Stored data:
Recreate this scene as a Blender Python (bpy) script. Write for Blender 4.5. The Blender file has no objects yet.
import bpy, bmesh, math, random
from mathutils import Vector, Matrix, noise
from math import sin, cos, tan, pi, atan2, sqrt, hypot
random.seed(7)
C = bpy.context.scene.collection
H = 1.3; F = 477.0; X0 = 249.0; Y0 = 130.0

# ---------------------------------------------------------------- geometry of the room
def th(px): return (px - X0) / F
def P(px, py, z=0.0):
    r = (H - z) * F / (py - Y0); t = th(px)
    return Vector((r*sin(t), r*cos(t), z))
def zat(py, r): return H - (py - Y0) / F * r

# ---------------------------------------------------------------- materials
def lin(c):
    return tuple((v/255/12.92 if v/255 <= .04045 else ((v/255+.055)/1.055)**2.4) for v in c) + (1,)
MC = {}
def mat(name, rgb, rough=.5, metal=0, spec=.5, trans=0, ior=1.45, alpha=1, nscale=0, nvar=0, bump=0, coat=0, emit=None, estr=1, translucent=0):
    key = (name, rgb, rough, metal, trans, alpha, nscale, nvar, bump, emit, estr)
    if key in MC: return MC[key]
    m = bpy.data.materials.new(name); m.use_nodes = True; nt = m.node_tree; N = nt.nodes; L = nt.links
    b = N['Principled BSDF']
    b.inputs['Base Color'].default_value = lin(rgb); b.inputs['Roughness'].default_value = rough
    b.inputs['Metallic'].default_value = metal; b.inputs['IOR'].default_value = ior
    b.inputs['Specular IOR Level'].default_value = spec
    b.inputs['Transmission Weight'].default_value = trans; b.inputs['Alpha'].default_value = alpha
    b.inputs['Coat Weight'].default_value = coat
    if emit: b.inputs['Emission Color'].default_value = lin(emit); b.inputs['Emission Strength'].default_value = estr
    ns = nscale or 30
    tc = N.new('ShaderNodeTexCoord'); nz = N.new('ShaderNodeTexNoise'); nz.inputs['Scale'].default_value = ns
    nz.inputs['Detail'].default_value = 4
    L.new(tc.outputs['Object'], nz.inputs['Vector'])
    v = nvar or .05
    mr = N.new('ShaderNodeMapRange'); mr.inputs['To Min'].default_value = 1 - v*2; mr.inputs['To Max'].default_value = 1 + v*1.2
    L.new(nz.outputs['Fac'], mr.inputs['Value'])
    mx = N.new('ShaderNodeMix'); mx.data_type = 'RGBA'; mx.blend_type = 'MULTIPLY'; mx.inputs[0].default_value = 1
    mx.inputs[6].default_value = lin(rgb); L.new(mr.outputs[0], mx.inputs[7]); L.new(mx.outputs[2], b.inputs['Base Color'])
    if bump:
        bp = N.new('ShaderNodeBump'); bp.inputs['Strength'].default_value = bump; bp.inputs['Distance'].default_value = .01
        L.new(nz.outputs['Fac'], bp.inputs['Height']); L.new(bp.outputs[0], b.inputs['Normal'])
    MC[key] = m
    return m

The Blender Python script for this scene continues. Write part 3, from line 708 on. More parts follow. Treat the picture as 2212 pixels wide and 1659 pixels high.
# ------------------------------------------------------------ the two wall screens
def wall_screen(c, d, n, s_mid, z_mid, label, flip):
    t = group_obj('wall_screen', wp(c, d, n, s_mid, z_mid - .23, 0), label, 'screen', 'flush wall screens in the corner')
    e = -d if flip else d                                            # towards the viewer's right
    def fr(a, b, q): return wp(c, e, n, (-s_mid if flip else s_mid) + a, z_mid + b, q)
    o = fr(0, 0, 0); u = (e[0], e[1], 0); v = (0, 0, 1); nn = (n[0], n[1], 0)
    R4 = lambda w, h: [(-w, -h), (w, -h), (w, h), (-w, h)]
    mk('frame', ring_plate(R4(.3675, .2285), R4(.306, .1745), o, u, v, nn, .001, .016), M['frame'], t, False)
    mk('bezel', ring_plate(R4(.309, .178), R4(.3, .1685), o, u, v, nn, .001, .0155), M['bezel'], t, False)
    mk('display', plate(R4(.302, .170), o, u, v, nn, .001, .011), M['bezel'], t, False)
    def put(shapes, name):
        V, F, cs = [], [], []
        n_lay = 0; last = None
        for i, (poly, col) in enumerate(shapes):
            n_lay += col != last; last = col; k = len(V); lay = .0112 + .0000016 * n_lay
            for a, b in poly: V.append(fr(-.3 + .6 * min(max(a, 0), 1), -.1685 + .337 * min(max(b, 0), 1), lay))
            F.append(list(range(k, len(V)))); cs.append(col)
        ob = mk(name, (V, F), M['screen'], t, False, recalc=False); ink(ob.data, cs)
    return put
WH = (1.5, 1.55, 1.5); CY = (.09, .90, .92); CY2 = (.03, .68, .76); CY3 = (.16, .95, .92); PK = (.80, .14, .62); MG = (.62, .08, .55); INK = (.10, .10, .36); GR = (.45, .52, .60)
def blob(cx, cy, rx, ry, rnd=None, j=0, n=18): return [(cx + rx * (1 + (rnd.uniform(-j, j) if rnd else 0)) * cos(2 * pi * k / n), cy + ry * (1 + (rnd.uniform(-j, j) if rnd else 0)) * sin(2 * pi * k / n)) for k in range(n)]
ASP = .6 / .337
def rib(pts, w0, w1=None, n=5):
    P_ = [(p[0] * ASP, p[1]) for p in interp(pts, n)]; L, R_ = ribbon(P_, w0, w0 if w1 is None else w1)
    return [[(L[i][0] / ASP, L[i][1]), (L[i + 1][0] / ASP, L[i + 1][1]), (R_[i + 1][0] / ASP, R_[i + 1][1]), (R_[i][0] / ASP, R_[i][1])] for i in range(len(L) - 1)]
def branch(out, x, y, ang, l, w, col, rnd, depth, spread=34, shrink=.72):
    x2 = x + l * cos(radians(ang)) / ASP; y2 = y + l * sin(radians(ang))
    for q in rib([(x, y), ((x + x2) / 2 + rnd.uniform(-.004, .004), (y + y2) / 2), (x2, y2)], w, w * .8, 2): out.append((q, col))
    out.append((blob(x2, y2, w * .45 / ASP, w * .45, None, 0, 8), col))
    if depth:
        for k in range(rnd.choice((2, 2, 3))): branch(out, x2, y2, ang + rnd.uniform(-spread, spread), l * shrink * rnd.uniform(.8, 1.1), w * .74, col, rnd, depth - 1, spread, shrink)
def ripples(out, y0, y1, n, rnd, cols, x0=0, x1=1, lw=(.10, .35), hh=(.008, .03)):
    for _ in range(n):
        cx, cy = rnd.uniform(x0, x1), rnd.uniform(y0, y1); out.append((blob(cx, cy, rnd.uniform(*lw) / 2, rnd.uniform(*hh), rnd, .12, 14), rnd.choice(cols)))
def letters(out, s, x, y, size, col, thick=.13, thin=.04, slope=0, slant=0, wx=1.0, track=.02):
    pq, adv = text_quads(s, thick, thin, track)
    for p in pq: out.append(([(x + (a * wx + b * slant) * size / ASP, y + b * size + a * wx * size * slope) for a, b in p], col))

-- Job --
Copy exactly the lines from the top of the entries through the line with "def zat(py, r): return H - (py - Y0) / F * r" in it, please, keeping both ends and adding nothing.

-- Full answer --
Recreate this scene as a Blender Python (bpy) script. Write for Blender 4.5. The Blender file has no objects yet.
import bpy, bmesh, math, random
from mathutils import Vector, Matrix, noise
from math import sin, cos, tan, pi, atan2, sqrt, hypot
random.seed(7)
C = bpy.context.scene.collection
H = 1.3; F = 477.0; X0 = 249.0; Y0 = 130.0

# ---------------------------------------------------------------- geometry of the room
def th(px): return (px - X0) / F
def P(px, py, z=0.0):
    r = (H - z) * F / (py - Y0); t = th(px)
    return Vector((r*sin(t), r*cos(t), z))
def zat(py, r): return H - (py - Y0) / F * r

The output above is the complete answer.